SOURCE DATA
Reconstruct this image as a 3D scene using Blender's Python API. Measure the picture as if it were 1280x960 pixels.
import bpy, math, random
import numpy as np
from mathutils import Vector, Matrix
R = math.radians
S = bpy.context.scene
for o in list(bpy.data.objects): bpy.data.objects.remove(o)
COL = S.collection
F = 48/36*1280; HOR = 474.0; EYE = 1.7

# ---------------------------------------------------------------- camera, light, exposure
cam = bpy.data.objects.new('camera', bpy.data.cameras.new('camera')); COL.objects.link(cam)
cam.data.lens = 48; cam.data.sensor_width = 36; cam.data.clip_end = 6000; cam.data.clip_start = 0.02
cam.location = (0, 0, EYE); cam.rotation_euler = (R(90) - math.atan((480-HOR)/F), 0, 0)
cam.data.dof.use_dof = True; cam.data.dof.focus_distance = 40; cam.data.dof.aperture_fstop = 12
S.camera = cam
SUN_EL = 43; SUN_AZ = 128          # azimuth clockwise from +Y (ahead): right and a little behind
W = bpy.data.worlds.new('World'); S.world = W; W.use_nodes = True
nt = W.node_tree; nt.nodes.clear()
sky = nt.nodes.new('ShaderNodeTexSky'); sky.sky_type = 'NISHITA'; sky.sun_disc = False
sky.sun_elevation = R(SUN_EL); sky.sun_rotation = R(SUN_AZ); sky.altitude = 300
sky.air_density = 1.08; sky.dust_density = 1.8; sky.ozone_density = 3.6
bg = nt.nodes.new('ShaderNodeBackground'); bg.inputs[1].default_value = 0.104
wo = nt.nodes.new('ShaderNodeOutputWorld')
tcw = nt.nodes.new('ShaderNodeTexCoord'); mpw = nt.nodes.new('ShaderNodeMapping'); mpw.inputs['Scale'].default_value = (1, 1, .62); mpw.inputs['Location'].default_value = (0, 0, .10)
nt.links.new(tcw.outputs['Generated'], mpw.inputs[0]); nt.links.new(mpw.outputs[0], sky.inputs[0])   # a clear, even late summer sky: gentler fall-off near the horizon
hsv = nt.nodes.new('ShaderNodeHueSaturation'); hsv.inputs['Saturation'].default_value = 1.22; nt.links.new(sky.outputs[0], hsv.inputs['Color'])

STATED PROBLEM
Copy down the material exactly as written.

THE OUTPUT
Reconstruct this image as a 3D scene using Blender's Python API. Measure the picture as if it were 1280x960 pixels.
import bpy, math, random
import numpy as np
from mathutils import Vector, Matrix
R = math.radians
S = bpy.context.scene
for o in list(bpy.data.objects): bpy.data.objects.remove(o)
COL = S.collection
F = 48/36*1280; HOR = 474.0; EYE = 1.7

# ---------------------------------------------------------------- camera, light, exposure
cam = bpy.data.objects.new('camera', bpy.data.cameras.new('camera')); COL.objects.link(cam)
cam.data.lens = 48; cam.data.sensor_width = 36; cam.data.clip_end = 6000; cam.data.clip_start = 0.02
cam.location = (0, 0, EYE); cam.rotation_euler = (R(90) - math.atan((480-HOR)/F), 0, 0)
cam.data.dof.use_dof = True; cam.data.dof.focus_distance = 40; cam.data.dof.aperture_fstop = 12
S.camera = cam
SUN_EL = 43; SUN_AZ = 128          # azimuth clockwise from +Y (ahead): right and a little behind
W = bpy.data.worlds.new('World'); S.world = W; W.use_nodes = True
nt = W.node_tree; nt.nodes.clear()
sky = nt.nodes.new('ShaderNodeTexSky'); sky.sky_type = 'NISHITA'; sky.sun_disc = False
sky.sun_elevation = R(SUN_EL); sky.sun_rotation = R(SUN_AZ); sky.altitude = 300
sky.air_density = 1.08; sky.dust_density = 1.8; sky.ozone_density = 3.6
bg = nt.nodes.new('ShaderNodeBackground'); bg.inputs[1].default_value = 0.104
wo = nt.nodes.new('ShaderNodeOutputWorld')
tcw = nt.nodes.new('ShaderNodeTexCoord'); mpw = nt.nodes.new('ShaderNodeMapping'); mpw.inputs['Scale'].default_value = (1, 1, .62); mpw.inputs['Location'].default_value = (0, 0, .10)
nt.links.new(tcw.outputs['Generated'], mpw.inputs[0]); nt.links.new(mpw.outputs[0], sky.inputs[0])   # a clear, even late summer sky: gentler fall-off near the horizon
hsv = nt.nodes.new('ShaderNodeHueSaturation'); hsv.inputs['Saturation'].default_value = 1.22; nt.links.new(sky.outputs[0], hsv.inputs['Color'])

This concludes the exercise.